I'm totally intrigued. Maybe you can help me figure this out.

On a good used copy of Yes Fragile I just purchased, I heard something really strange:

I had on my AKG 702s, fed by my Raptor headphone amp, VAC preamp and a killer analog front end and was listening to one of my favorite tracks, Mood For A Day, which I've heard 100's of times. It sounded beautiful and was completely involving... then, about a minute into the song, I heard a faint click and suddenly it sounded like someone turned on another mic, or inverted the phase, or something, but it was instant and dramatic! It was as if I was A/B-ing two different systems! Different soundstage, presence, one more enveloping, the first more laid back... weird! It lasted until just a second or two before the end of the song.

Of course my first thought, as is probably yours, was that something changed in my system at that moment: tube failure, some circuit that suddenly came on or switched off, etc. But no, I played the track again and it happened again at the same exact spot!

So I pulled out another copy of the album, also from 1972, and listened to the same cut without making any adjustments... it played flawlessly. No phase changes or any anomalies whatsoever.

Have you experienced this? Have any ideas as to what this is? It would be great to hear from any recoding engineers.

Thanks!
Ag insider logo xs@2xalonski
That is very common - often different takes are spliced together or a mistake is over dubbed.

See this link

I would say you can hear what could be categorized as errors on at least one third of what you buy. The most common is for distortion due to aggressive mastering (limiters) to get things to sound uniformly loud. You can hear when these devices are kicking in and when they don't. Of course, some will argue that it is meant to sound that way...
Dweller, I don't have the CD, but on another copy of the same LP it DOESN'T happen.

Shadorne, could it be that they used different takes for different pressings? Why would they do that?
Shadorne, could it be that they used different takes for different pressings? Why would they do that?

That happens a lot too. Say for example the album sells really well but a record exec in the US wants a different sound for the US market...they may go back to the studio tapes and remix and remaster.

This ha happened with several British bands - their UK stuff is reworked for US markets. Duran Duran Rio UK and Japan release was different from the US release made a year later. They used more of the "club" sound for the US album.

I have two versions of U2's All that you can't leave Behind - a UK single and a US version.

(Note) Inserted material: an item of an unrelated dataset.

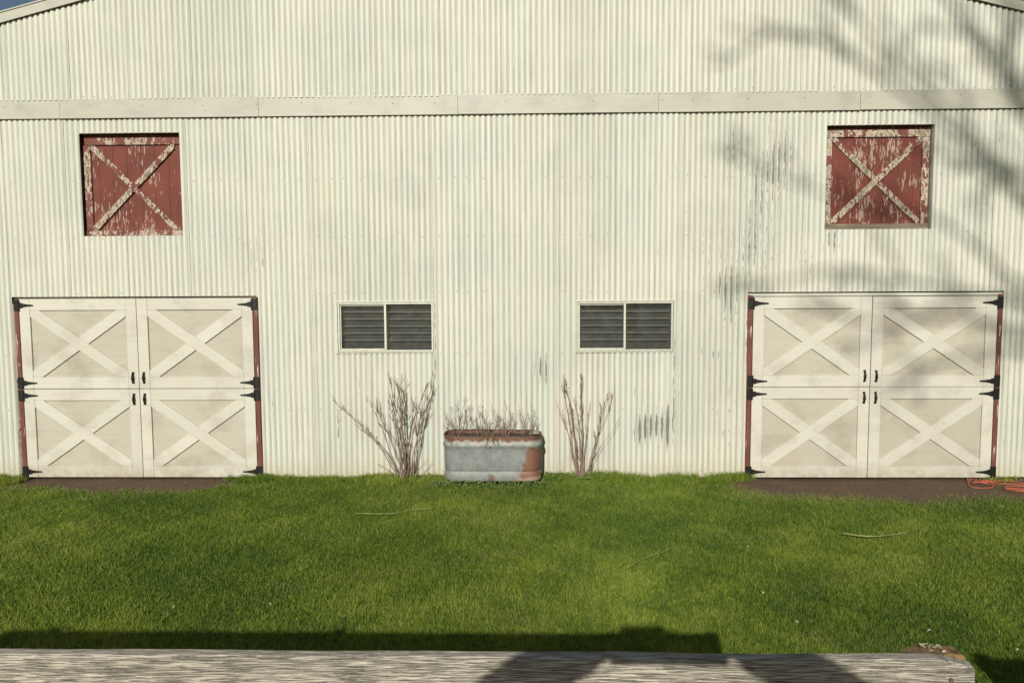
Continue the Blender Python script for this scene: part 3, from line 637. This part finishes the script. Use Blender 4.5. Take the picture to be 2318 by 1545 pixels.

I prefer the UK version.

The Police Murder by Numbers was only ever released on the CD. (Sting argued with the group about such things as Miss Gradenko and Mother and insisted these tracks go on the Synchronicity album which came out as Vinyl) The reality is that Murder by Numbers is an excellent track and it was just Sting's way of annoying Copeland.)

It is often like this - if you want everything that an artist puts out then you have to get buying and digging.
Thanks for your insights, as well as the anecdote about Sting annoying Copeland... I can see him doing that.

My analog rig is very revealing. Maybe on a "regular" record player the effect is not so dramatic and the producers thought no one would notice. Ah, the glorious burden of a trained ear...

That link you posted is great. If you, or anyone else reading has more examples of this recording phenomenon, please share them. Feels like audio detective work!